Given data
________________________________________
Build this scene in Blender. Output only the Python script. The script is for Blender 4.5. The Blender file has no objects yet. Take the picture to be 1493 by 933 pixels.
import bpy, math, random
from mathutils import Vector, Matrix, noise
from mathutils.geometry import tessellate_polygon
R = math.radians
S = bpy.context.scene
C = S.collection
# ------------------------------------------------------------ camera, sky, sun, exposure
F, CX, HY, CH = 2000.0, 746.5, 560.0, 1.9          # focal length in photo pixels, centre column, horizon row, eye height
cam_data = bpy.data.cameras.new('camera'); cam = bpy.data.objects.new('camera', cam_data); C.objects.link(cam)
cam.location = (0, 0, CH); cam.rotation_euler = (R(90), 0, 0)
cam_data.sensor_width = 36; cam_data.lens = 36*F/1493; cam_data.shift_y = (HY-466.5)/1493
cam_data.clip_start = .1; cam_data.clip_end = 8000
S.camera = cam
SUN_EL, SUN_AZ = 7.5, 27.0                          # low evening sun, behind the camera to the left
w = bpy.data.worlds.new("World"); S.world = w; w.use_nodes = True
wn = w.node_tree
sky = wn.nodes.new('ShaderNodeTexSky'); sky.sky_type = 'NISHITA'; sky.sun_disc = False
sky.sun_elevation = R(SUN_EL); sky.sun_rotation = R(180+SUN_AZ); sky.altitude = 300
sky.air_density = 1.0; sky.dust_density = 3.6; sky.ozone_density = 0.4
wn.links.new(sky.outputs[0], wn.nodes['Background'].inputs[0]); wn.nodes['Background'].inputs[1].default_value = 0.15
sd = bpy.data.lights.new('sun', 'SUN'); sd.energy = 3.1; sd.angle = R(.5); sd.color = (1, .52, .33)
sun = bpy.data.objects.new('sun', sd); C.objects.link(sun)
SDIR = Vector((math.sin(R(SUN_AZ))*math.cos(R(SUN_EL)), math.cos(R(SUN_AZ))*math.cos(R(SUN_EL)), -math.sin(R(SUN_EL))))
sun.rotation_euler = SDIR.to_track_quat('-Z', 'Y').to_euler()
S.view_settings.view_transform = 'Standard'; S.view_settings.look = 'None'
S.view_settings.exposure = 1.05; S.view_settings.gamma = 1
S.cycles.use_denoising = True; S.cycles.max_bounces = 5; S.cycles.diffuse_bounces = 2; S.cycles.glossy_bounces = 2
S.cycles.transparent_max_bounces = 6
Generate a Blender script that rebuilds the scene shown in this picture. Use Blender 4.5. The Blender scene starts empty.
________________________________________
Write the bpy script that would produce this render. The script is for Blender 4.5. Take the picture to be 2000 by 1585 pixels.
________________________________________
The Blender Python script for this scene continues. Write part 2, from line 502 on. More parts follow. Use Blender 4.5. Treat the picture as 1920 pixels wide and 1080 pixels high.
________________________________________
Short problem
State the number of lines in these entries that include the string "Blender". Provide nothing beyond that number.

Finished exercise
4